Tal a superioridade que ele deu sempre a mais miserável das vidas, em comparação com as mais brilhantes das ideias. Nada o seduzia que não fosse a expressão real, autêntica, primordial da vida.

UMA ALMA VIVA

E por isso foi a alma mais viva que jamais conheci. A alma em cujos abismos interiores se chocavam sempre as ideias contraditórias, os sentimentos mais complexos, as aspirações e as resignações mais absolutas. Vivia entre o tudo e o nada. Mas não entre os extremos. Vivia os extremos. Tinha acesso de impulsividade terrível e ao mesmo tempo a mais absoluta negação de si mesmo, o dom mais desinteressado de si mesmo a todas as causas nobres e justas.

E daí a idealidade absoluta do seu realismo. Nunca pensou em si senão para dar de si. Nunca procurou o seu próprio bem, senão em função de algum bem maior, dos seus amigos, da sua pátria, da Igreja de Cristo.

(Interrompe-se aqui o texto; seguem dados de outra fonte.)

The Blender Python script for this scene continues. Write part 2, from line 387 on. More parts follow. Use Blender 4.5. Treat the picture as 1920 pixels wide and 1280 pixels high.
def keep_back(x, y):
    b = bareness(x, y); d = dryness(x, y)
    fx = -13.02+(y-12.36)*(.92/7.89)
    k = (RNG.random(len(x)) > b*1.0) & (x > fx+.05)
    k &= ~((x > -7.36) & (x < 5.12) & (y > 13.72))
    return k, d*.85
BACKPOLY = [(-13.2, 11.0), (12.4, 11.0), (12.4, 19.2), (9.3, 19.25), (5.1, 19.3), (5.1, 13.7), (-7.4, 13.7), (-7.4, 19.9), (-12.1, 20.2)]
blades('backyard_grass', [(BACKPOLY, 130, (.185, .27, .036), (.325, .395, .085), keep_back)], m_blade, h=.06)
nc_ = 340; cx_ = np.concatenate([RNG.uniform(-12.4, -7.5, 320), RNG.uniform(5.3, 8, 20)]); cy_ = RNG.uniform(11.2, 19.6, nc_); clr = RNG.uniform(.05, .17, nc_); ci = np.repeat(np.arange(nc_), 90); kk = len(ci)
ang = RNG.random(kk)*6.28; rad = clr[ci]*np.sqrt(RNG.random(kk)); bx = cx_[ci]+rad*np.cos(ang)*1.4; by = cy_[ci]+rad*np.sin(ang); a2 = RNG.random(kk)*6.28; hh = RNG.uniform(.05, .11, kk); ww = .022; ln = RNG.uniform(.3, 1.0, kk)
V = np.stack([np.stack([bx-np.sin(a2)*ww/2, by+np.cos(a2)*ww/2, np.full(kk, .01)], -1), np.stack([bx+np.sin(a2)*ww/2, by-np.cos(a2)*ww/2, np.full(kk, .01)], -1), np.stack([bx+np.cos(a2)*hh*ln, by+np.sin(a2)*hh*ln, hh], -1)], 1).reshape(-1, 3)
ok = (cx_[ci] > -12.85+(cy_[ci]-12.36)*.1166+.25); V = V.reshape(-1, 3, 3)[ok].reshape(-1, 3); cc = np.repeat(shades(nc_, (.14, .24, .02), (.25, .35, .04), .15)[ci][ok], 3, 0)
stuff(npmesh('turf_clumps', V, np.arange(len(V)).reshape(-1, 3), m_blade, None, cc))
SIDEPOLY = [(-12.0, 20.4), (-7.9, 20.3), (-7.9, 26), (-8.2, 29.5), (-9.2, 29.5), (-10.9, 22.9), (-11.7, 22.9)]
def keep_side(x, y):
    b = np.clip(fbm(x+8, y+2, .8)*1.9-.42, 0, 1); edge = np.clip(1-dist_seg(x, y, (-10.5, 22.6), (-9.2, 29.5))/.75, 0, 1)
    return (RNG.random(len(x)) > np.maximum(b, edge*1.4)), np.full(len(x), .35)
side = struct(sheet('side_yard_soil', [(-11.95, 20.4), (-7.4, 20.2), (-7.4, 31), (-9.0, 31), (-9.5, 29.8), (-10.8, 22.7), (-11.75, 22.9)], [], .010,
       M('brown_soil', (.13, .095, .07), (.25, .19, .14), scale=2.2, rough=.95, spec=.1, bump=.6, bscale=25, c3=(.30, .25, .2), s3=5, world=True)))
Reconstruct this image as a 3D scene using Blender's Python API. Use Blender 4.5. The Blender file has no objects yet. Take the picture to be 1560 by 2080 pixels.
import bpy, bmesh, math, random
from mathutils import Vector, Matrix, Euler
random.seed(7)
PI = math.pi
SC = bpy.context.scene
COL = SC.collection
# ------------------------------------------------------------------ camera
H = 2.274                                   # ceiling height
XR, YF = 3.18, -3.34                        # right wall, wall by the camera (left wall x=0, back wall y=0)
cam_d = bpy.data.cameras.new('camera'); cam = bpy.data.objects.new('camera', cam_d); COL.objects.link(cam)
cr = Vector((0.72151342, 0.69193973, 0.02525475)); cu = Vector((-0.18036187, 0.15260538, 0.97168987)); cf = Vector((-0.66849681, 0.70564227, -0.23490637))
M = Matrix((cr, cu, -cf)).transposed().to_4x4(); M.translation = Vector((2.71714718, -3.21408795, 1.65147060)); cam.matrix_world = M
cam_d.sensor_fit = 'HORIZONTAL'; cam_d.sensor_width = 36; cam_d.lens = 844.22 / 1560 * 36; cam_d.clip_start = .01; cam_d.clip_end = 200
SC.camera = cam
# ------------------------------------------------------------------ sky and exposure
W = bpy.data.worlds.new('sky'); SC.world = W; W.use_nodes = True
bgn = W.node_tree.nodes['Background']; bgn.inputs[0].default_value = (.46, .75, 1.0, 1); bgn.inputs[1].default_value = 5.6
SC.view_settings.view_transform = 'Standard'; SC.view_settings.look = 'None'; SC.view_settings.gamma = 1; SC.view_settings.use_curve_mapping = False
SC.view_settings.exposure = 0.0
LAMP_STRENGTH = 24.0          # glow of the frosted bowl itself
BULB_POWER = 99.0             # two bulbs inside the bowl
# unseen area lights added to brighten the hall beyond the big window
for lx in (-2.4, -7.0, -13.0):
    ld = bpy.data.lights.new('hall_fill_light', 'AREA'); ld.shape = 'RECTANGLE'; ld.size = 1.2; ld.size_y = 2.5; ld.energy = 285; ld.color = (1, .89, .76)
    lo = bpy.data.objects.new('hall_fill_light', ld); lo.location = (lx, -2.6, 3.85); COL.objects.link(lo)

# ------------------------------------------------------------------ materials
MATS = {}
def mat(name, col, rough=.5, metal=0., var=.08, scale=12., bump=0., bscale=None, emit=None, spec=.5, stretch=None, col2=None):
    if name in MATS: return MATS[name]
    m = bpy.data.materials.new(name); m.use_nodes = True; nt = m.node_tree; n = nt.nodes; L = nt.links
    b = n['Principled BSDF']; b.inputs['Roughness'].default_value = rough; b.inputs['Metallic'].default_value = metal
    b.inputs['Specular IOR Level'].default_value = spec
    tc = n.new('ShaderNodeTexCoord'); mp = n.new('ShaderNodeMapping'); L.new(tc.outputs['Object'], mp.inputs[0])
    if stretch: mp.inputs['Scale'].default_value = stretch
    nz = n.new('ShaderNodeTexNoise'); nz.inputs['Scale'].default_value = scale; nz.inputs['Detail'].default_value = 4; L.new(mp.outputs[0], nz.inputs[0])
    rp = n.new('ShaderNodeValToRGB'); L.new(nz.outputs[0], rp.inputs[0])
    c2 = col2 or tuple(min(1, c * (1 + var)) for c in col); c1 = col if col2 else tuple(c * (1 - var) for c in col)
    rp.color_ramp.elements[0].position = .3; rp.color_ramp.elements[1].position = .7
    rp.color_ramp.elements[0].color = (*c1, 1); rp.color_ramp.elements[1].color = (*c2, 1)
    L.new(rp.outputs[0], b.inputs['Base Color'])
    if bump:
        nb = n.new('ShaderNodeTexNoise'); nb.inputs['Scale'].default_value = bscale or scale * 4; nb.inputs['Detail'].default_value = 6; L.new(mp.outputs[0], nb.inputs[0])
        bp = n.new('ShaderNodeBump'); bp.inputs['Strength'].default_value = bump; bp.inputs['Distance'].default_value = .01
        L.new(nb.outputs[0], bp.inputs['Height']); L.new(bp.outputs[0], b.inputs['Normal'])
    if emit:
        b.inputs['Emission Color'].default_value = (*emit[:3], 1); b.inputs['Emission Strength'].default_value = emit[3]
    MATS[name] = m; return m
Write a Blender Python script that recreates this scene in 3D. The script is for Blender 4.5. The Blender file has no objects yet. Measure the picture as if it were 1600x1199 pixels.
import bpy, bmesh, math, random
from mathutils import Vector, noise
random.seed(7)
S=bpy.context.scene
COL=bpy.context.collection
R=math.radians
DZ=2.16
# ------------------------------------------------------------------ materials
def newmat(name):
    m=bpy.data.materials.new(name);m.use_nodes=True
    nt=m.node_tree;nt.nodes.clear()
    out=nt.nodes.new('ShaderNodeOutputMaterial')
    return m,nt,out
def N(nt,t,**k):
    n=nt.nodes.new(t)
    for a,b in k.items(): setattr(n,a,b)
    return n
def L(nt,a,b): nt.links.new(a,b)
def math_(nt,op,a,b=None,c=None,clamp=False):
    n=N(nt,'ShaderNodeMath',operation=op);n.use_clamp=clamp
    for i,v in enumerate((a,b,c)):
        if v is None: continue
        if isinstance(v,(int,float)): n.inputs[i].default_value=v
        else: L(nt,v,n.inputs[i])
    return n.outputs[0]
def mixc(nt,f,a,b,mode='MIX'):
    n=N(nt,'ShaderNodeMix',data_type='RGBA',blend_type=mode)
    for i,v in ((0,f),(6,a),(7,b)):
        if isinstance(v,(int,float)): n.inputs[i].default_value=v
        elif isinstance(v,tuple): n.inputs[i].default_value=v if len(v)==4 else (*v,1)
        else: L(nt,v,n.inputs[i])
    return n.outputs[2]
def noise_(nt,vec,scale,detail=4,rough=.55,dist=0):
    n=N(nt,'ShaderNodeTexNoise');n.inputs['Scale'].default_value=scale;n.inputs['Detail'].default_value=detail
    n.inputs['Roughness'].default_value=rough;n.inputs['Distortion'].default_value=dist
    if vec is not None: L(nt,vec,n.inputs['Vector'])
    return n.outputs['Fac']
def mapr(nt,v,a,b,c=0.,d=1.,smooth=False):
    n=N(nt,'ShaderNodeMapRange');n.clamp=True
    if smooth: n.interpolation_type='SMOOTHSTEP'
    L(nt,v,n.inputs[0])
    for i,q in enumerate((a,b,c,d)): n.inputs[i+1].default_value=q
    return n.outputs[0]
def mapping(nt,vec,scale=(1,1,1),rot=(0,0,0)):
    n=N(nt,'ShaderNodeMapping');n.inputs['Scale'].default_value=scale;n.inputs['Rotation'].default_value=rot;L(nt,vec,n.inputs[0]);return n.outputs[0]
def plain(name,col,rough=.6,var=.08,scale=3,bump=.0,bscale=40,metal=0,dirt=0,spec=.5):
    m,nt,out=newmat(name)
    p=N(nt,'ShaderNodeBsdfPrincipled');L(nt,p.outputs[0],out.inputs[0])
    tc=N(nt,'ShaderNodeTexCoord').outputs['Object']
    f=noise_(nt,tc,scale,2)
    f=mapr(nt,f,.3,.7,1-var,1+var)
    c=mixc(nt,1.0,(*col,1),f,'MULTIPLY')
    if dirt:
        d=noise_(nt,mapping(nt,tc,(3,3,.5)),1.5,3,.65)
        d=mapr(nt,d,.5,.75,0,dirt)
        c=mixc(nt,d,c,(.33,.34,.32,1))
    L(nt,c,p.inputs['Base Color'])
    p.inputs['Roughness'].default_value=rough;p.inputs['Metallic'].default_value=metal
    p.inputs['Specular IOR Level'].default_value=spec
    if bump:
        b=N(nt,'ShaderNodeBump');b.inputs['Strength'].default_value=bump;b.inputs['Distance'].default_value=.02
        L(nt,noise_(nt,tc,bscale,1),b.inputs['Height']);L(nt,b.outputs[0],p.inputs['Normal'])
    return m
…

E só os que tocaram de perto essa capacidade incomparável de ser bom, sem que fora soubessem que ele era um bom, só os que se queimaram um pouco e se aconchegaram muito a essa lareira sempre crepitante de amizade quase inconcebível – o que pode saber que as minhas palavras não são as palavras da amizade e sim as da verdade, as da verdade mais patente aos olhos dos homens que querem ver.

Jackson de Figueiredo, o nosso Jackson, morreu na miséria. Mas deixou atrás de si alguma coisa de infinitamente mais nobre – um grande exemplo. Oxalá possamos meditar profundamente o que ele foi para cada um de nós em particular, e o que representou, em geral, para a sua geração o que só o futuro poderá compreender integralmente.

Oxalá saibamos todos viver como ele morreu – lutando contra as ondas.